Most people don't understand what a contingency really means. To most, a contingnecy means that something will happen after something else happens. While that is true, there's more to it. What contingency really means is that something will happen after AND ONLY IF something else happens. It is a CHANCE that something will happen.
Most contracts will simply become void if the contingency doesn't occur, which is sometimes not evident until closing day! This is usually the case in a contract that is contingent upon the buyer's current home closing. But contingencies can be so much more than a home closing. Contracts can be contingent upon the buyer receiving a job offer, the successful relocation of the buyer to the home's area, the buyer receiving an anticipated inheritance or other source of funds, or even upon the buyer passing a law exam (or any other professional exam).

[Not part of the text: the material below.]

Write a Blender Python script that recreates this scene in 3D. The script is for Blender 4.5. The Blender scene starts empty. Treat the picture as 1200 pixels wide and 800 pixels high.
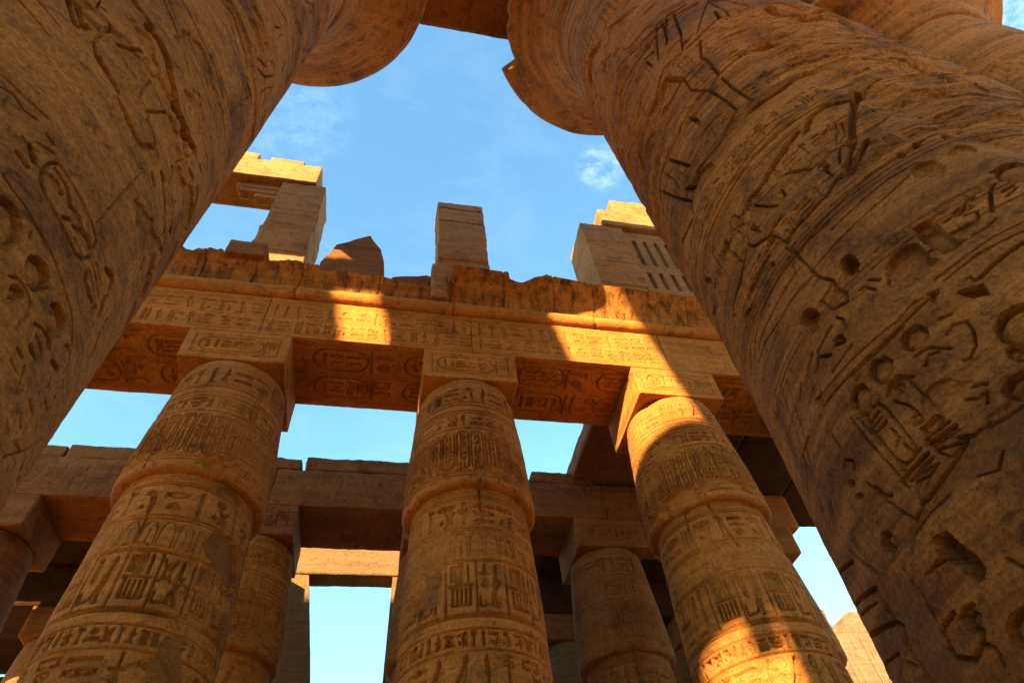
import bpy, math, random
import numpy as np

# ------------------------------------------------------------------ camera, sky, sun, exposure
scene = bpy.context.scene
COL = scene.collection
R = math.radians
CAM = np.array([0.0, 0.0, 1.6])
FPX, YAW, PITCH, ROLL = 731.33, -0.28661, 0.91088, -0.13644      # focal length in pixels of the 1200 px wide photograph


def cam_basis():
    cy, sy = math.cos(YAW), math.sin(YAW)
    f = np.array([-sy * math.cos(PITCH), cy * math.cos(PITCH), math.sin(PITCH)])
    r = np.array([cy, sy, 0.0])
    u = np.cross(r, f)
    cr, sr = math.cos(ROLL), math.sin(ROLL)
    return cr * r + sr * u, -sr * r + cr * u, f


CR, CU, CF = cam_basis()
cam_data = bpy.data.cameras.new('camera')
cam = bpy.data.objects.new('camera', cam_data)
COL.objects.link(cam)
cam_data.sensor_width = 36.0
cam_data.lens = FPX / 1200 * 36
cam_data.clip_start = 0.05
cam_data.clip_end = 3000
from mathutils import Matrix, Vector
M = Matrix(((CR[0], CU[0], -CF[0]), (CR[1], CU[1], -CF[1]), (CR[2], CU[2], -CF[2])))
cam.matrix_world = Matrix.Translation(Vector(CAM)) @ M.to_4x4()
scene.camera = cam

SUN_AZ, SUN_EL = 37.0, 18.0          # light travels towards +X/+Y: the sun stands behind the camera on the left
world = bpy.data.worlds.new('World')
scene.world = world
world.use_nodes = True
wt = world.node_tree
wt.nodes.clear()
wout = wt.nodes.new('ShaderNodeOutputWorld')
wbg = wt.nodes.new('ShaderNodeBackground')
sky = wt.nodes.new('ShaderNodeTexSky')
sky.sky_type = 'NISHITA'
sky.sun_disc = False
sky.sun_elevation = R(SUN_EL)
sky.sun_rotation = R(180 + SUN_AZ)
sky.altitude = 1200
sky.air_density = 1.0
sky.dust_density = 0.1
sky.ozone_density = 1.6
wbg.inputs['Strength'].default_value = 0.122
tcw = wt.nodes.new('ShaderNodeTexCoord')


def wnode(t, **kw):
    n = wt.nodes.new(t)
    for k, v in kw.items():
        setattr(n, k, v)
    return n


# thin cirrus wisps laid over the sky colour
wmap = wnode('ShaderNodeMapping')
wmap.inputs['Scale'].default_value = (2.2, 3.4, 5.0)
wt.links.new(tcw.outputs['Generated'], wmap.inputs['Vector'])
wno = wnode('ShaderNodeTexNoise')
wno.inputs['Scale'].default_value = 2.0
wno.inputs['Detail'].default_value = 9
wno.inputs['Roughness'].default_value = 0.62
wno.inputs['Distortion'].default_value = 0.8
wt.links.new(wmap.outputs[0], wno.inputs['Vector'])
wra = wnode('ShaderNodeMapRange')
wra.inputs['From Min'].default_value = 0.50
wra.inputs['From Max'].default_value = 0.85
wra.inputs['To Max'].default_value = 0.05
wt.links.new(wno.outputs['Fac'], wra.inputs['Value'])


def ray(x, y):
    return CF + CR * (x - 600) / FPX - CU * (y - 400) / FPX


def cloud_dir(x, y):
    d = ray(x, y)
    return d / np.linalg.norm(d)


fac = wra.outputs[0]
for (px, py, c0, c1, amt) in ((704, 196, 0.9990, 1.0, 0.32), (350, 135, 0.9955, 0.9999, 0.10), (1150, 5, 0.985, 0.9998, 0.35)):
    dn = wnode('ShaderNodeVectorMath', operation='DOT_PRODUCT')
    dn.inputs[1].default_value = cloud_dir(px, py)
    wt.links.new(tcw.outputs['Generated'], dn.inputs[0])
    mr = wnode('ShaderNodeMapRange', interpolation_type='SMOOTHSTEP')
    mr.inputs['From Min'].default_value = c0
    mr.inputs['From Max'].default_value = c1
    mr.inputs['To Max'].default_value = amt
    wt.links.new(dn.outputs['Value'], mr.inputs['Value'])
    n2 = wnode('ShaderNodeTexNoise')
    n2.inputs['Scale'].default_value = 14.0
    n2.inputs['Detail'].default_value = 8
    n2.inputs['Roughness'].default_value = 0.65
    n2.inputs['Distortion'].default_value = 0.25
    wt.links.new(wmap.outputs[0], n2.inputs['Vector'])
    m2 = wnode('ShaderNodeMapRange')
    m2.inputs['From Min'].default_value = 0.40
    m2.inputs['From Max'].default_value = 0.80
    wt.links.new(n2.outputs['Fac'], m2.inputs['Value'])
    mu = wnode('ShaderNodeMath', operation='MULTIPLY')
    wt.links.new(mr.outputs[0], mu.inputs[0])
    wt.links.new(m2.outputs[0], mu.inputs[1])
    ad = wnode('ShaderNodeMath', operation='ADD', use_clamp=True)
    wt.links.new(fac, ad.inputs[0])
    wt.links.new(mu.outputs[0], ad.inputs[1])
    fac = ad.outputs[0]
wmix = wnode('ShaderNodeMixRGB')
wmix.inputs['Color2'].default_value = (3.6, 4.2, 4.6, 1)
wt.links.new(fac, wmix.inputs['Fac'])
wtint = wnode('ShaderNodeMixRGB', blend_type='MULTIPLY')     # clear desert air: a cyan-leaning blue
wtint.inputs['Fac'].default_value = 1.0
wtint.inputs['Color2'].default_value = (0.80, 1.08, 1.0, 1)
wt.links.new(sky.outputs[0], wtint.inputs['Color1'])
wt.links.new(wtint.outputs[0], wmix.inputs['Color1'])
wt.links.new(wmix.outputs[0], wbg.inputs['Color'])
wt.links.new(wbg.outputs[0], wout.inputs['Surface'])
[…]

So what happens if the contingency is not met? Well, that depends on how the contract is written. Contingencies can be effective and productive if properly constructed. It is important to understand what will happen if the contingency does not occur. Is there a controlling date for the contingency? Does the contract terminate or simply become void? Where does the earnest money go if the contingency is not met? Whether you are the buyer or the seller, a properly constructed contingency with a clear direction on what happens with the earnest money if the contingency does not occur, as well as clearly defined dates and deadlines satisfactory to all parties, could be the difference between a successful transaction and one that ends up in mediation or, worse, litigation.
Don't be afraid to offer or accept a contingency in your real estate transaction, just be sure to understand all possible scenarios and how you are protected under the terms of the contract.
CONTINGENCIES: TAKING A CHANCE AND WINNING IN THE END!